What a Grade 6 Note Looks Like
A Grade 6 note is deeply circulated and immediately looks tired in hand. The paper has lost its body, the surfaces feel limp, and the note usually shows hard use from years of passing through pockets, cash drawers, or storage conditions that were less than ideal. This is not a note with light wear — this is a note that has truly lived a life.
At this level, the damage is no longer subtle. Serious splits, frayed margins, and visible wear are all part of the picture. The note may still be collectible, especially if the type is scarce, but nobody is confusing a 6 with an attractive mid-grade example. The point of a Good 6 is not beauty — it is survival.
A 6 is a "well-worn survivor" grade. It tells collectors the note has major circulation and obvious faults, but it still retains enough identity and structure to be cataloged, graded, and traded.
Grading Criteria Breakdown
In the Good range, graders are not searching for sharp corners or strong embossing anymore. They're asking a simpler question: how much original note is still there, and how severe is the wear?
This is also the range where collectors need to separate normal low-grade wear from problem-note issues. A note can be worn enough for Good 6 and still be collectible. But once repairs, major missing pieces, severe restoration, or major impairments enter the picture, the holder may tell a more complicated story.

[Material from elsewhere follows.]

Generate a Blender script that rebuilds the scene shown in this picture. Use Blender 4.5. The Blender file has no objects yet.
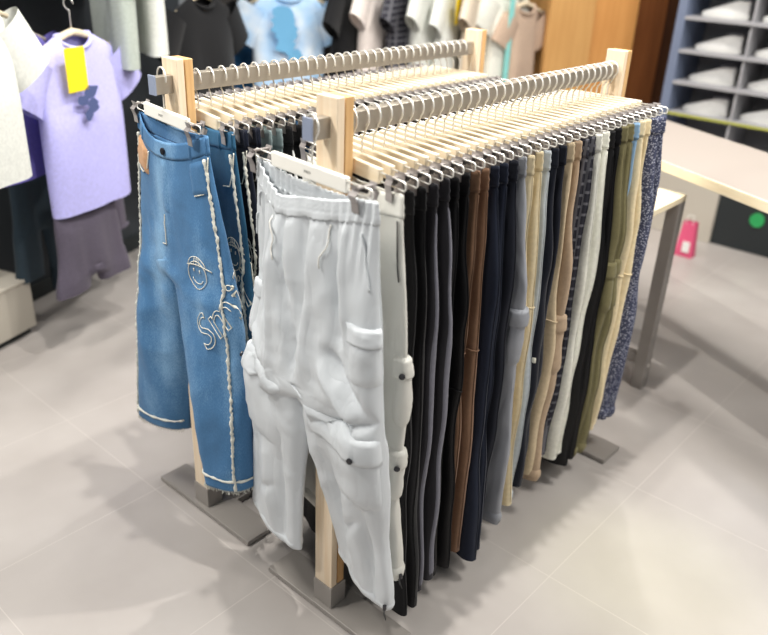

How a Grade 6 Affects Value
Grade 6 is rarely about premium condition. For common notes, a 6 usually keeps the value grounded because buyers can find nicer examples without much trouble. For scarce notes, however, a Good 6 can still be very important. Sometimes collectors are simply grateful to find an example they can afford, even if the note is rough.
Important caveat: rarity still rules. A common small-size note in Good 6 may be a budget example. A rare obsolete, colonial, or early large-size issue in Good 6 may still command serious money. The grade helps define condition, but scarcity and demand determine whether collectors will fight over it.
In other words, Good 6 is often the collector's entry point. It is where affordability starts to open up on notes that are otherwise out of reach in Fine, Very Fine, or better. That makes this grade more important than many new collectors realize.
Grade 6 vs. Nearby Grades: What's the Real Difference?
The real distinction around Grade 6 is how far the wear has gone. A 4 often looks beaten down and visually impaired. An 8 is still rough, but usually hangs together better. A 6 lives in the middle: clearly damaged and heavily worn, but not quite as broken down as a 4.
| Grade | Name | Difference from 6 | Collector feel |
|---|---|---|---|
| 4 | Good | Usually more impaired visually, often totally limp, with more severe overall problems and missing pieces more commonly seen. | Bottom collectible tier |
| 6 | Good (this grade) | Very worn, with serious splits, fraying margins, and damage, but still a recognizable survivor. | Affordable survivor |
| 8 | Very Good | Still heavily circulated and limp, but generally more intact, with a little more stability and eye appeal. | Rough but steadier |
| 10 | Very Good | A solid, whole note with lots of circulation. Still weak, but clearly a step above the Good range. | Solid low-grade |
The practical takeaway: a Grade 6 note is not a disaster grade. It is a low collector grade, but one that still matters. For tougher notes, a straight Good 6 can be an honest, desirable example because it gives buyers authenticity, affordability, and enough remaining structure to enjoy the piece without paying for condition they may never be able to afford.